# TASK REQUIREMENTS
With the pictures left out, copy the listing below exactly.

# GIVEN INFORMATION
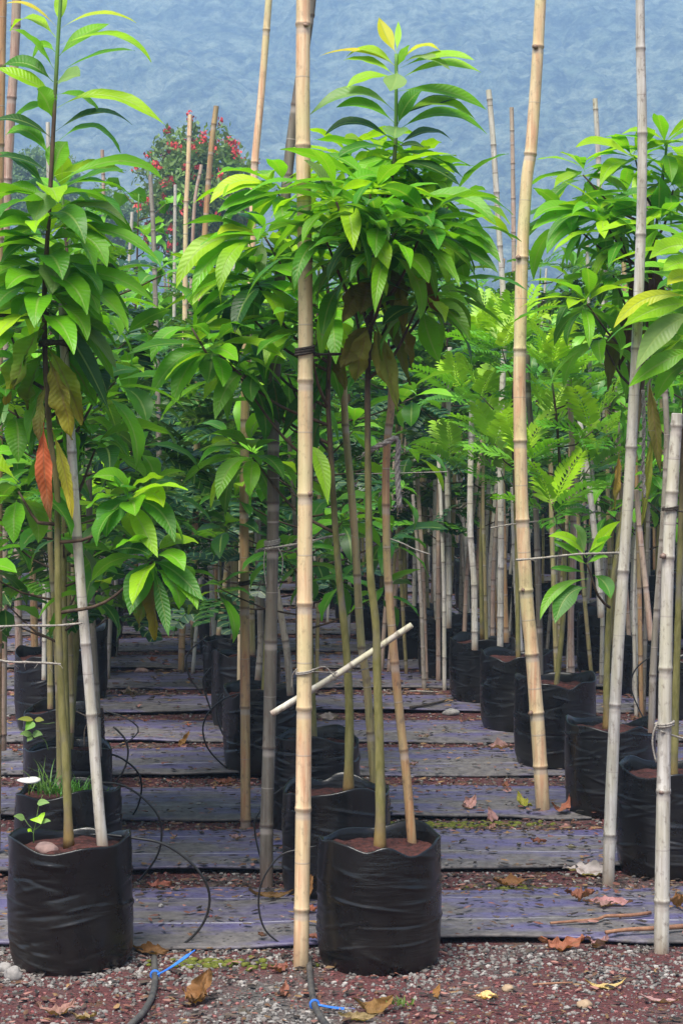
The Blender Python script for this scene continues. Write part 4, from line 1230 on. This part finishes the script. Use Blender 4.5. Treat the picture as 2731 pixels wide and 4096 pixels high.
for i in range(60):
    by = rnd.uniform(13.9, 18.5)
    bx = P(rnd.uniform(1480, 2500) if i < 46 else rnd.uniform(420, 1300), 2000, by).x
    hgt = rnd.uniform(1.25, 1.9); ln = rnd.uniform(-.14, .14); z = on_floor(bx, by)
    bamboo('thin weathered bamboo stake standing among the far saplings', None, by, rnd.uniform(.026, .036) * F / by, rnd.uniform(.022, .03) * F / by, ('bam_pale', 'bam_green', 'bam_pale', 'bam_pink', 'bam_grey')[i % 5], group=SG, n=8,
           world=[Vector((bx, by, z - .01)), Vector((bx + ln * .4 + rnd.uniform(-.03, .03), by, z + hgt * .5)), Vector((bx + ln, by, z + hgt))])

bamboo('short cut bamboo stick tied slantwise behind the golden front stake', [(1087, 2856), (1360, 2690), (1646, 2500)], 7.085, 27, 25, 'bam_pale', group=None, name='bamboo_stick', cat='bamboo stick', spacing=.19)

# ------------------------------------------------------------------ twine, rope, ties
def cord(label, pts, Y, wpx, mat='twine', name='twine', cat='twine', hairs=0, dz=None, strands=1):
    mb = MB()
    q = [P(p[0], p[1], Y + (p[2] if len(p) > 2 else 0)) for p in pts]
    o = np.array(tuple(q[0]))
    path = catmull(q, .012)
    r = pxw(wpx, Y) / 2
    k = len(path)
    if strands == 1:
        tube(mb, path, r * (1 + .18 * np.sin(np.arange(k) * 1.1)), 6)
    else:
        T = nrm(np.gradient(path, axis=0)); a = nrm(np.cross(T, np.array([.1, 1, .2]))); b = np.cross(T, a)
        for i in range(strands):
            ph = np.arange(k) * .9 + i * 2 * math.pi / strands
            tube(mb, path + (a * np.cos(ph)[:, None] + b * np.sin(ph)[:, None]) * r * .55, r * .6, 6)
    for _ in range(hairs):
        c = path[rnd.randrange(k)]
        e = c + npr.normal(0, .018, 3) - np.array([0, 0, .01])
        tube(mb, catmull([c, (c + e) / 2 + npr.normal(0, .005, 3), e], .01), .0008, 4)
    return tag(mb.build(name, M[mat], None, o), label, cat)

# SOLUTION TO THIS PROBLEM
The Blender Python script for this scene continues. Write part 4, from line 1230 on. This part finishes the script. Use Blender 4.5. Treat the picture as 2731 pixels wide and 4096 pixels high.
for i in range(60):
    by = rnd.uniform(13.9, 18.5)
    bx = P(rnd.uniform(1480, 2500) if i < 46 else rnd.uniform(420, 1300), 2000, by).x
    hgt = rnd.uniform(1.25, 1.9); ln = rnd.uniform(-.14, .14); z = on_floor(bx, by)
    bamboo('thin weathered bamboo stake standing among the far saplings', None, by, rnd.uniform(.026, .036) * F / by, rnd.uniform(.022, .03) * F / by, ('bam_pale', 'bam_green', 'bam_pale', 'bam_pink', 'bam_grey')[i % 5], group=SG, n=8,
           world=[Vector((bx, by, z - .01)), Vector((bx + ln * .4 + rnd.uniform(-.03, .03), by, z + hgt * .5)), Vector((bx + ln, by, z + hgt))])

bamboo('short cut bamboo stick tied slantwise behind the golden front stake', [(1087, 2856), (1360, 2690), (1646, 2500)], 7.085, 27, 25, 'bam_pale', group=None, name='bamboo_stick', cat='bamboo stick', spacing=.19)

# ------------------------------------------------------------------ twine, rope, ties
def cord(label, pts, Y, wpx, mat='twine', name='twine', cat='twine', hairs=0, dz=None, strands=1):
    mb = MB()
    q = [P(p[0], p[1], Y + (p[2] if len(p) > 2 else 0)) for p in pts]
    o = np.array(tuple(q[0]))
    path = catmull(q, .012)
    r = pxw(wpx, Y) / 2
    k = len(path)
    if strands == 1:
        tube(mb, path, r * (1 + .18 * np.sin(np.arange(k) * 1.1)), 6)
    else:
        T = nrm(np.gradient(path, axis=0)); a = nrm(np.cross(T, np.array([.1, 1, .2]))); b = np.cross(T, a)
        for i in range(strands):
            ph = np.arange(k) * .9 + i * 2 * math.pi / strands
            tube(mb, path + (a * np.cos(ph)[:, None] + b * np.sin(ph)[:, None]) * r * .55, r * .6, 6)
    for _ in range(hairs):
        c = path[rnd.randrange(k)]
        e = c + npr.normal(0, .018, 3) - np.array([0, 0, .01])
        tube(mb, catmull([c, (c + e) / 2 + npr.normal(0, .005, 3), e], .01), .0008, 4)
    return tag(mb.build(name, M[mat], None, o), label, cat)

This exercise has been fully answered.